Exercise requirements:
Can you transcribe the data exactly? Leave the pictures out.

Given material:
★ ★ ★ ★ ★ ★ ★

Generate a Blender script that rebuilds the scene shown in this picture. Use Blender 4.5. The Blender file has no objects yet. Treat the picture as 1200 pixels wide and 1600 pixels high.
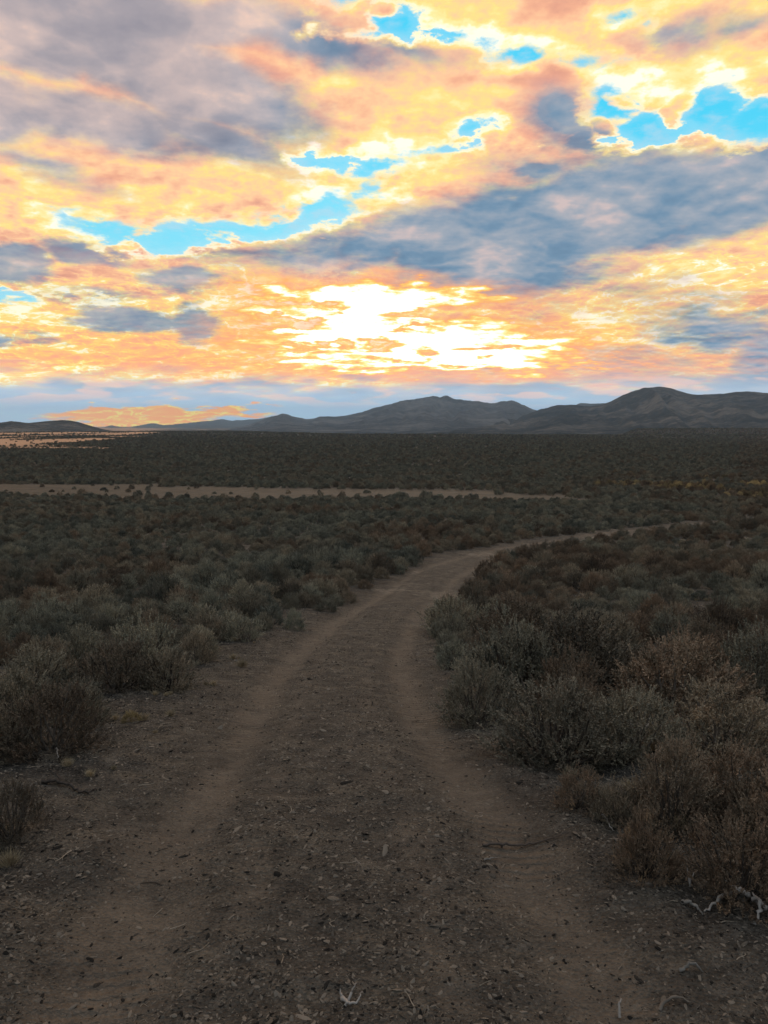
import bpy, bmesh, math, random, os
import numpy as np
from mathutils import Vector, Matrix

random.seed(7)
rng = np.random.default_rng(11)
scene = bpy.context.scene
COL = scene.collection

# ---------------------------------------------------------------- camera
W, H, F = 1200.0, 1600.0, 1150.0
HORIZON = 664.0
EYE = 2.4
PITCH = math.atan((800.0 - HORIZON) / F)
SP, CP = math.sin(PITCH), math.cos(PITCH)


def pix_dir(px, py):
    """World direction seen at a point of the picture (view towards +Y)."""
    x = (px - 600.0) / F
    u = (800.0 - py) / F
    return x, CP + SP * u, -SP + CP * u


def to_pix(x, y, z):
    """World points (numpy) to picture coordinates, used to plan the layout."""
    z = z - EYE
    f = CP * y - SP * z
    u = SP * y + CP * z
    f = np.where(f < 0.05, 0.05, f)
    return 600.0 + F * x / f, 800.0 - F * u / f


cam = bpy.data.cameras.new("camera")
cam.sensor_fit = 'VERTICAL'
cam.sensor_height = 36.0
cam.lens = F * 36.0 / H
cam.clip_start = 0.05
cam.clip_end = 90000.0
cam_o = bpy.data.objects.new("camera", cam)
COL.objects.link(cam_o)
cam_o.location = (0, 0, EYE)
cam_o.rotation_euler = (math.pi / 2 - PITCH, 0, 0)
scene.camera = cam_o

scene.view_settings.view_transform = 'Standard'
scene.view_settings.look = 'None'
scene.view_settings.gamma = 1.0
scene.view_settings.exposure = 0.0
scene.render.engine = 'CYCLES'
scene.cycles.use_denoising = True
scene.cycles.max_bounces = 6
scene.cycles.diffuse_bounces = 3
scene.cycles.volume_bounces = 1
scene.cycles.transparent_max_bounces = 8


def lin(r, g, b):
    def c(v):
        v /= 255.0
        return v / 12.92 if v <= 0.04045 else ((v + 0.055) / 1.055) ** 2.4
    return (c(r), c(g), c(b), 1.0)


# ---------------------------------------------------------------- node helper
class G:
    """Small expression builder on top of a node tree."""

    def __init__(self, tree):
        self.t = tree
        self.n = tree.nodes
        self.l = tree.links

    def put(self, sock, val):
        if isinstance(val, E):
            self.l.new(val.s, sock)
        elif val is not None:
            sock.default_value = val

    def math(self, op, a, b=None, c=None, clamp=False):
        nd = self.n.new('ShaderNodeMath')
        nd.operation = op
        nd.use_clamp = clamp
        self.put(nd.inputs[0], a)
        if b is not None:
            self.put(nd.inputs[1], b)
        if c is not None:
            self.put(nd.inputs[2], c)
        return E(self, nd.outputs[0])

    def vec(self, op, a, b=None, scale=None, c=None):
        nd = self.n.new('ShaderNodeVectorMath')
        nd.operation = op
        self.put(nd.inputs[0], a)
        if b is not None:
            self.put(nd.inputs[1], b)
        if c is not None:
            self.put(nd.inputs[2], c)
        if scale is not None:
            self.put(nd.inputs['Scale'], scale)
        return E(self, nd.outputs['Value' if op in ('LENGTH', 'DOT_PRODUCT', 'DISTANCE') else 'Vector'])

    def xyz(self, x, y, z):
        nd = self.n.new('ShaderNodeCombineXYZ')
        for i, v in enumerate((x, y, z)):
            self.put(nd.inputs[i], v)
        return E(self, nd.outputs[0])

    def sep(self, v):
        nd = self.n.new('ShaderNodeSeparateXYZ')
        self.put(nd.inputs[0], v)
        return [E(self, o) for o in nd.outputs]

    def noise(self, v, scale=1.0, detail=4.0, rough=0.5, dist=0.0, color=False, lac=2.0):
        nd = self.n.new('ShaderNodeTexNoise')
        nd.noise_dimensions = '3D'
        self.put(nd.inputs['Vector'], v)
        self.put(nd.inputs['Scale'], scale)
        nd.inputs['Detail'].default_value = detail
        nd.inputs['Roughness'].default_value = rough
        nd.inputs['Lacunarity'].default_value = lac
        nd.inputs['Distortion'].default_value = dist
        return E(self, nd.outputs['Color' if color else 0])

    def voro(self, v, scale=1.0, feature='F1', rand=1.0, out='Distance'):
        nd = self.n.new('ShaderNodeTexVoronoi')
        nd.feature = feature
        self.put(nd.inputs['Vector'], v)
        nd.inputs['Scale'].default_value = scale
        nd.inputs['Randomness'].default_value = rand
        return E(self, nd.outputs[out])

    def smooth(self, v, a, b, lo=0.0, hi=1.0, linear=False):
        nd = self.n.new('ShaderNodeMapRange')
        nd.interpolation_type = 'LINEAR' if linear else 'SMOOTHSTEP'
        nd.clamp = True
        self.put(nd.inputs['Value'], v)
        for k, val in (('From Min', a), ('From Max', b), ('To Min', lo), ('To Max', hi)):
            self.put(nd.inputs[k], val)
        return E(self, nd.outputs[0])

    def ramp(self, fac, stops, interp='LINEAR'):
        nd = self.n.new('ShaderNodeValToRGB')
        cr = nd.color_ramp
        cr.interpolation = interp
        while len(cr.elements) < len(stops):
            cr.elements.new(0.5)
        for el, (p, c) in zip(cr.elements, sorted(stops, key=lambda s: s[0])):
            el.position = p
            el.color = c
        self.put(nd.inputs[0], fac)
        return E(self, nd.outputs[0])

    def mix(self, f, a, b, mode='MIX'):
        nd = self.n.new('ShaderNodeMix')
        nd.data_type = 'RGBA'
        nd.blend_type = mode
        nd.clamp_factor = True
        self.put(nd.inputs[0], f)
        self.put(nd.inputs[6], a)
        self.put(nd.inputs[7], b)
        return E(self, nd.outputs[2])

    def attr(self, name, out='Fac', kind='GEOMETRY'):
        nd = self.n.new('ShaderNodeAttribute')
        nd.attribute_name = name
        nd.attribute_type = kind
        return E(self, nd.outputs[out])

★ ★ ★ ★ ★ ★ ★

Answer to the exercise:
Generate a Blender script that rebuilds the scene shown in this picture. Use Blender 4.5. The Blender file has no objects yet. Treat the picture as 1200 pixels wide and 1600 pixels high.
import bpy, bmesh, math, random, os
import numpy as np
from mathutils import Vector, Matrix

random.seed(7)
rng = np.random.default_rng(11)
scene = bpy.context.scene
COL = scene.collection

# ---------------------------------------------------------------- camera
W, H, F = 1200.0, 1600.0, 1150.0
HORIZON = 664.0
EYE = 2.4
PITCH = math.atan((800.0 - HORIZON) / F)
SP, CP = math.sin(PITCH), math.cos(PITCH)


def pix_dir(px, py):
    """World direction seen at a point of the picture (view towards +Y)."""
    x = (px - 600.0) / F
    u = (800.0 - py) / F
    return x, CP + SP * u, -SP + CP * u


def to_pix(x, y, z):
    """World points (numpy) to picture coordinates, used to plan the layout."""
    z = z - EYE
    f = CP * y - SP * z
    u = SP * y + CP * z
    f = np.where(f < 0.05, 0.05, f)
    return 600.0 + F * x / f, 800.0 - F * u / f


cam = bpy.data.cameras.new("camera")
cam.sensor_fit = 'VERTICAL'
cam.sensor_height = 36.0
cam.lens = F * 36.0 / H
cam.clip_start = 0.05
cam.clip_end = 90000.0
cam_o = bpy.data.objects.new("camera", cam)
COL.objects.link(cam_o)
cam_o.location = (0, 0, EYE)
cam_o.rotation_euler = (math.pi / 2 - PITCH, 0, 0)
scene.camera = cam_o

scene.view_settings.view_transform = 'Standard'
scene.view_settings.look = 'None'
scene.view_settings.gamma = 1.0
scene.view_settings.exposure = 0.0
scene.render.engine = 'CYCLES'
scene.cycles.use_denoising = True
scene.cycles.max_bounces = 6
scene.cycles.diffuse_bounces = 3
scene.cycles.volume_bounces = 1
scene.cycles.transparent_max_bounces = 8


def lin(r, g, b):
    def c(v):
        v /= 255.0
        return v / 12.92 if v <= 0.04045 else ((v + 0.055) / 1.055) ** 2.4
    return (c(r), c(g), c(b), 1.0)


# ---------------------------------------------------------------- node helper
class G:
    """Small expression builder on top of a node tree."""

    def __init__(self, tree):
        self.t = tree
        self.n = tree.nodes
        self.l = tree.links

    def put(self, sock, val):
        if isinstance(val, E):
            self.l.new(val.s, sock)
        elif val is not None:
            sock.default_value = val

    def math(self, op, a, b=None, c=None, clamp=False):
        nd = self.n.new('ShaderNodeMath')
        nd.operation = op
        nd.use_clamp = clamp
        self.put(nd.inputs[0], a)
        if b is not None:
            self.put(nd.inputs[1], b)
        if c is not None:
            self.put(nd.inputs[2], c)
        return E(self, nd.outputs[0])

    def vec(self, op, a, b=None, scale=None, c=None):
        nd = self.n.new('ShaderNodeVectorMath')
        nd.operation = op
        self.put(nd.inputs[0], a)
        if b is not None:
            self.put(nd.inputs[1], b)
        if c is not None:
            self.put(nd.inputs[2], c)
        if scale is not None:
            self.put(nd.inputs['Scale'], scale)
        return E(self, nd.outputs['Value' if op in ('LENGTH', 'DOT_PRODUCT', 'DISTANCE') else 'Vector'])

    def xyz(self, x, y, z):
        nd = self.n.new('ShaderNodeCombineXYZ')
        for i, v in enumerate((x, y, z)):
            self.put(nd.inputs[i], v)
        return E(self, nd.outputs[0])

    def sep(self, v):
        nd = self.n.new('ShaderNodeSeparateXYZ')
        self.put(nd.inputs[0], v)
        return [E(self, o) for o in nd.outputs]

    def noise(self, v, scale=1.0, detail=4.0, rough=0.5, dist=0.0, color=False, lac=2.0):
        nd = self.n.new('ShaderNodeTexNoise')
        nd.noise_dimensions = '3D'
        self.put(nd.inputs['Vector'], v)
        self.put(nd.inputs['Scale'], scale)
        nd.inputs['Detail'].default_value = detail
        nd.inputs['Roughness'].default_value = rough
        nd.inputs['Lacunarity'].default_value = lac
        nd.inputs['Distortion'].default_value = dist
        return E(self, nd.outputs['Color' if color else 0])

    def voro(self, v, scale=1.0, feature='F1', rand=1.0, out='Distance'):
        nd = self.n.new('ShaderNodeTexVoronoi')
        nd.feature = feature
        self.put(nd.inputs['Vector'], v)
        nd.inputs['Scale'].default_value = scale
        nd.inputs['Randomness'].default_value = rand
        return E(self, nd.outputs[out])

    def smooth(self, v, a, b, lo=0.0, hi=1.0, linear=False):
        nd = self.n.new('ShaderNodeMapRange')
        nd.interpolation_type = 'LINEAR' if linear else 'SMOOTHSTEP'
        nd.clamp = True
        self.put(nd.inputs['Value'], v)
        for k, val in (('From Min', a), ('From Max', b), ('To Min', lo), ('To Max', hi)):
            self.put(nd.inputs[k], val)
        return E(self, nd.outputs[0])

    def ramp(self, fac, stops, interp='LINEAR'):
        nd = self.n.new('ShaderNodeValToRGB')
        cr = nd.color_ramp
        cr.interpolation = interp
        while len(cr.elements) < len(stops):
            cr.elements.new(0.5)
        for el, (p, c) in zip(cr.elements, sorted(stops, key=lambda s: s[0])):
            el.position = p
            el.color = c
        self.put(nd.inputs[0], fac)
        return E(self, nd.outputs[0])

    def mix(self, f, a, b, mode='MIX'):
        nd = self.n.new('ShaderNodeMix')
        nd.data_type = 'RGBA'
        nd.blend_type = mode
        nd.clamp_factor = True
        self.put(nd.inputs[0], f)
        self.put(nd.inputs[6], a)
        self.put(nd.inputs[7], b)
        return E(self, nd.outputs[2])

    def attr(self, name, out='Fac', kind='GEOMETRY'):
        nd = self.n.new('ShaderNodeAttribute')
        nd.attribute_name = name
        nd.attribute_type = kind
        return E(self, nd.outputs[out])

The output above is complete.